** START OF Information shown **

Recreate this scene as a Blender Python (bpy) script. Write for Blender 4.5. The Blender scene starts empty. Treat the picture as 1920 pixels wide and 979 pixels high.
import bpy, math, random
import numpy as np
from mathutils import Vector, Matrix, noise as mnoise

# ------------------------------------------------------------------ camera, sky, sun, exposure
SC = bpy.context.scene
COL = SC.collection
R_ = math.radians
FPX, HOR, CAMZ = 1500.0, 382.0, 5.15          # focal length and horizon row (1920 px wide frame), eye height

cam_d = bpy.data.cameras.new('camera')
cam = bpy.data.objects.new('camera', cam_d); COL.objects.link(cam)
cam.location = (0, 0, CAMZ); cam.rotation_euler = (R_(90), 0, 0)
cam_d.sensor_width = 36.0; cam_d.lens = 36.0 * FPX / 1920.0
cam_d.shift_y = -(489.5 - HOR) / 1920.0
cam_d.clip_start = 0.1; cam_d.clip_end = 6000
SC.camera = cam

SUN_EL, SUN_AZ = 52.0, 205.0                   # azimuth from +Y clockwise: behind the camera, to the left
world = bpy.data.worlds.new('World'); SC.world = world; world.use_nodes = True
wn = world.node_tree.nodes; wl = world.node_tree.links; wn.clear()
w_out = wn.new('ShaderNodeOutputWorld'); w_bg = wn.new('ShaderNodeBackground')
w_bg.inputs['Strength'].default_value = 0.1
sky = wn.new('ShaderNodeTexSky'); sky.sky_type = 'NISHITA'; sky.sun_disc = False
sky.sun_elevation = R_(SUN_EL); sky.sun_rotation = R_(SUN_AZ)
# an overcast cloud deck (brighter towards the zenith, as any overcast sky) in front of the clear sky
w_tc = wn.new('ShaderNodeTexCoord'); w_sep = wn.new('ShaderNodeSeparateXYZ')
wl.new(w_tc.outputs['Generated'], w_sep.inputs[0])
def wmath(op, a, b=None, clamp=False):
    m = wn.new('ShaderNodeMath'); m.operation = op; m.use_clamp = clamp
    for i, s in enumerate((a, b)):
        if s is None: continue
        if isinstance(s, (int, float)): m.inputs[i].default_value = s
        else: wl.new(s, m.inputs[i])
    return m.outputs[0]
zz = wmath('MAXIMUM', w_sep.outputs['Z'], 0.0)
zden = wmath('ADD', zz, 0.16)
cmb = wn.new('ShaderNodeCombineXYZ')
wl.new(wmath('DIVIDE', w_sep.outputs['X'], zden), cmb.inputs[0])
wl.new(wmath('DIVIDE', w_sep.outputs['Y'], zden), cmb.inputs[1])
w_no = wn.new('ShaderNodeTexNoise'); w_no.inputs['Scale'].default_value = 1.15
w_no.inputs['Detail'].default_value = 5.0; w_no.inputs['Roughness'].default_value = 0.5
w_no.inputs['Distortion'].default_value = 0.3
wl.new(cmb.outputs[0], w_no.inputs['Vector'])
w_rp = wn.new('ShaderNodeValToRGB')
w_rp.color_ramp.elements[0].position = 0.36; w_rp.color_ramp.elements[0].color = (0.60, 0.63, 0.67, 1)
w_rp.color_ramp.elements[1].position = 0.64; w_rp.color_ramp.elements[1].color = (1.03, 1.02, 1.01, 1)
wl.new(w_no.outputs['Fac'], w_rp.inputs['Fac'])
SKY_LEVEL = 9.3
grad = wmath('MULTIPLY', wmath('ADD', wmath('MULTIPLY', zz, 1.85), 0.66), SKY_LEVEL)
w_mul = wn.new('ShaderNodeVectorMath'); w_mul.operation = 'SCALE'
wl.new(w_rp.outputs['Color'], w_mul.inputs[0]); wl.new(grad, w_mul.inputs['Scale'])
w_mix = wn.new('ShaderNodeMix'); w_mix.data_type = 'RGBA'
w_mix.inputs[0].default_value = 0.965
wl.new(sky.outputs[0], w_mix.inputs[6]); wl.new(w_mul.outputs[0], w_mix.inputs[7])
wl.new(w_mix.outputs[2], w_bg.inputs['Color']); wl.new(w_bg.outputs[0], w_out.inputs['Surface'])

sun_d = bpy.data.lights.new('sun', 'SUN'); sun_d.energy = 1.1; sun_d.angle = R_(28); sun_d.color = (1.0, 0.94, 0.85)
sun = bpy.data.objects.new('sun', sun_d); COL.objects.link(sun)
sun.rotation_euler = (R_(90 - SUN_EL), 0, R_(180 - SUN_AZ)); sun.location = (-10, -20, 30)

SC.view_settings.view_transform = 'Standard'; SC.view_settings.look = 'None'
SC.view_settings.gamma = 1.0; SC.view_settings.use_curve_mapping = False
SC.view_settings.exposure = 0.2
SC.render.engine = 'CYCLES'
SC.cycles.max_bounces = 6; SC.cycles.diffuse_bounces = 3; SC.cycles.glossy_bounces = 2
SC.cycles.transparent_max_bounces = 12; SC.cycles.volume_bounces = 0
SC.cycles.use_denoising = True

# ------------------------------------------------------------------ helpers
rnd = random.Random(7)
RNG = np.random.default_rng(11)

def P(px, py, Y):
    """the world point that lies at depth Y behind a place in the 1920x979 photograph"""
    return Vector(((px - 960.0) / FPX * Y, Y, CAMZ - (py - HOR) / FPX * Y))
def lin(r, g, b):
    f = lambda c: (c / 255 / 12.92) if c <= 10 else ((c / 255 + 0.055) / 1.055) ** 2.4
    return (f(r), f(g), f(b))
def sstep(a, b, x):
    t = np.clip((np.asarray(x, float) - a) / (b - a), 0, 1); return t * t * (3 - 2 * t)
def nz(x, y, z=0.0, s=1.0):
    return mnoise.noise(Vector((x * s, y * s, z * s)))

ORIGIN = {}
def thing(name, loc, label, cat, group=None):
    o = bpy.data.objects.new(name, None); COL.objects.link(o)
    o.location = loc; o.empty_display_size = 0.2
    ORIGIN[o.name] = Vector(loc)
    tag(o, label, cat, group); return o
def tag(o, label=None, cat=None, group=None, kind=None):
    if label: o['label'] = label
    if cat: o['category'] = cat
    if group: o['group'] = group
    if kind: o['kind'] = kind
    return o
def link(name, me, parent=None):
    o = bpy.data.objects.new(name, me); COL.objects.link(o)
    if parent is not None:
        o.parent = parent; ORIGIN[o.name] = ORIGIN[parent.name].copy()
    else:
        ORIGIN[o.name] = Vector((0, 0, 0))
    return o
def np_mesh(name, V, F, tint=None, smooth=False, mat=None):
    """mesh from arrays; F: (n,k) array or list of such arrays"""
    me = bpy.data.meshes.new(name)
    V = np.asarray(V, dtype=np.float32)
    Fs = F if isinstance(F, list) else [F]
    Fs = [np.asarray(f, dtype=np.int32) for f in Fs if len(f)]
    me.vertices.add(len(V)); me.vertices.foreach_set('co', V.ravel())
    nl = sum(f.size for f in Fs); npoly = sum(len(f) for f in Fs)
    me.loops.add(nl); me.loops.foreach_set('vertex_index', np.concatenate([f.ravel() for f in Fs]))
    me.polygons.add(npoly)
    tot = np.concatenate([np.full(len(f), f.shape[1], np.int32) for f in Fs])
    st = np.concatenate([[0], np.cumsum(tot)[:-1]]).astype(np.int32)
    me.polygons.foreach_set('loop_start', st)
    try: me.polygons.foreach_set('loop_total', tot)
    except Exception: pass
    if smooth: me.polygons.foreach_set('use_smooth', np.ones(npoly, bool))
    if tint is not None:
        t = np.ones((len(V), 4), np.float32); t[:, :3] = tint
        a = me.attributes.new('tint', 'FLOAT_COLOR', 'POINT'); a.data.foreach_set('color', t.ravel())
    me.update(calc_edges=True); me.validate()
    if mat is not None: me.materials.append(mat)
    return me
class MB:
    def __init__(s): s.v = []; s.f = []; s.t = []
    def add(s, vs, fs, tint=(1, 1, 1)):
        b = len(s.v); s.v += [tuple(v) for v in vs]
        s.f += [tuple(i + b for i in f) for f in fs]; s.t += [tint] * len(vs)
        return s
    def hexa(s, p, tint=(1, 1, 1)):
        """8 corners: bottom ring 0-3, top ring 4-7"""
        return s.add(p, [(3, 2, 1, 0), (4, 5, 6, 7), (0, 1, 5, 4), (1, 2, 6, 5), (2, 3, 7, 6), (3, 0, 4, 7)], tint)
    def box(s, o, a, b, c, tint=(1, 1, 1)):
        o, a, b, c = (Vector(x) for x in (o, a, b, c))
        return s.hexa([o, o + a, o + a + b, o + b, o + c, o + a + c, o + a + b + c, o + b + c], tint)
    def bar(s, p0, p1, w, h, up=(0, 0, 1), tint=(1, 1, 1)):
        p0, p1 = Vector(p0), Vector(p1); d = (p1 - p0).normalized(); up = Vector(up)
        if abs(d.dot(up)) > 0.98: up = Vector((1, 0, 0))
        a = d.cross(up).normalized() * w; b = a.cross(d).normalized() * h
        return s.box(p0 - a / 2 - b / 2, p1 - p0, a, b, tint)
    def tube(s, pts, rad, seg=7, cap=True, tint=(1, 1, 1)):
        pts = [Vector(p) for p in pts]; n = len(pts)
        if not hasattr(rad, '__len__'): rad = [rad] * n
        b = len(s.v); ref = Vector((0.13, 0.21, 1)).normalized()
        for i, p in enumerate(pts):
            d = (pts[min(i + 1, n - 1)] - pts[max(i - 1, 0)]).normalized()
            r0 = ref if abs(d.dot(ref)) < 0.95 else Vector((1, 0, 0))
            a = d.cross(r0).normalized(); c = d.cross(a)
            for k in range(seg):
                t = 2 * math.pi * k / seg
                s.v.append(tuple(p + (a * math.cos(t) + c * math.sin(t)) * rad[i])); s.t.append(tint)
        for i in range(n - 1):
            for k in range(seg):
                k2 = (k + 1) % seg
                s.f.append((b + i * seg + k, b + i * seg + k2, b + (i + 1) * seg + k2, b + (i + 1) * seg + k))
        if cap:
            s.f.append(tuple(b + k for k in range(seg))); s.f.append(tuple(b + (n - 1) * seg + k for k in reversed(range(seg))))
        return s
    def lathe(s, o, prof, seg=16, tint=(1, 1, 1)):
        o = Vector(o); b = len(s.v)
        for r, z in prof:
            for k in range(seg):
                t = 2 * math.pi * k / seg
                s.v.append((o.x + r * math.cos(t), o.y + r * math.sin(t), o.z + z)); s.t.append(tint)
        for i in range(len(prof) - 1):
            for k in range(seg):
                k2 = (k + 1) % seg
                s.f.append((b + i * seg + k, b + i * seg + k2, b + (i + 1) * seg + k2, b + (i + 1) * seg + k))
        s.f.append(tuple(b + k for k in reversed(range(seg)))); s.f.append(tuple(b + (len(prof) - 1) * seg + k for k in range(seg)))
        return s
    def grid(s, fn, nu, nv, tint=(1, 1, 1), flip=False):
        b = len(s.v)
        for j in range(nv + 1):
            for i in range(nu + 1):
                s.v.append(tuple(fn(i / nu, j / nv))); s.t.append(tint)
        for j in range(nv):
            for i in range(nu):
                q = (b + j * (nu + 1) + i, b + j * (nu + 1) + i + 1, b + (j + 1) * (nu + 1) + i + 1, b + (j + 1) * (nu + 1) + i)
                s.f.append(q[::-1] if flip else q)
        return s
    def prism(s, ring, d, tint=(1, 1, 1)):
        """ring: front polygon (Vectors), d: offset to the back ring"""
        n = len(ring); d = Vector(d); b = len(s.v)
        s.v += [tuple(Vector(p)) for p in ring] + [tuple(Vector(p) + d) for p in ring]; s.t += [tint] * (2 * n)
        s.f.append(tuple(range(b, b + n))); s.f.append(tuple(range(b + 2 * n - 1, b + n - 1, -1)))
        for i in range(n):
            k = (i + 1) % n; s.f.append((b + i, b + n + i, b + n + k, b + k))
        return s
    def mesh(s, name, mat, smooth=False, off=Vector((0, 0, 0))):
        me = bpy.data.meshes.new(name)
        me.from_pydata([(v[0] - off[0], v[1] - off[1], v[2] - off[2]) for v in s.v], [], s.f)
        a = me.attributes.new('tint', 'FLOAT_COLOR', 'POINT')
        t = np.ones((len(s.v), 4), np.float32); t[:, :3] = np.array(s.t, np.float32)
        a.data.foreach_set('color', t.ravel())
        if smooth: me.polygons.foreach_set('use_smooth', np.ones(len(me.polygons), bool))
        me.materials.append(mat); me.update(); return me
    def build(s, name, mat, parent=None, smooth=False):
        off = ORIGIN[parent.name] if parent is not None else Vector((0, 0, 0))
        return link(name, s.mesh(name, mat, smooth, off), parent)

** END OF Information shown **

• [Given request]: Begin with the first line of the listing and copy exactly through the line that contains "SC.camera = cam", please, keeping both ends and leaving out everything after.

• [Solution to this task]:
Recreate this scene as a Blender Python (bpy) script. Write for Blender 4.5. The Blender scene starts empty. Treat the picture as 1920 pixels wide and 979 pixels high.
import bpy, math, random
import numpy as np
from mathutils import Vector, Matrix, noise as mnoise

# ------------------------------------------------------------------ camera, sky, sun, exposure
SC = bpy.context.scene
COL = SC.collection
R_ = math.radians
FPX, HOR, CAMZ = 1500.0, 382.0, 5.15          # focal length and horizon row (1920 px wide frame), eye height

cam_d = bpy.data.cameras.new('camera')
cam = bpy.data.objects.new('camera', cam_d); COL.objects.link(cam)
cam.location = (0, 0, CAMZ); cam.rotation_euler = (R_(90), 0, 0)
cam_d.sensor_width = 36.0; cam_d.lens = 36.0 * FPX / 1920.0
cam_d.shift_y = -(489.5 - HOR) / 1920.0
cam_d.clip_start = 0.1; cam_d.clip_end = 6000
SC.camera = cam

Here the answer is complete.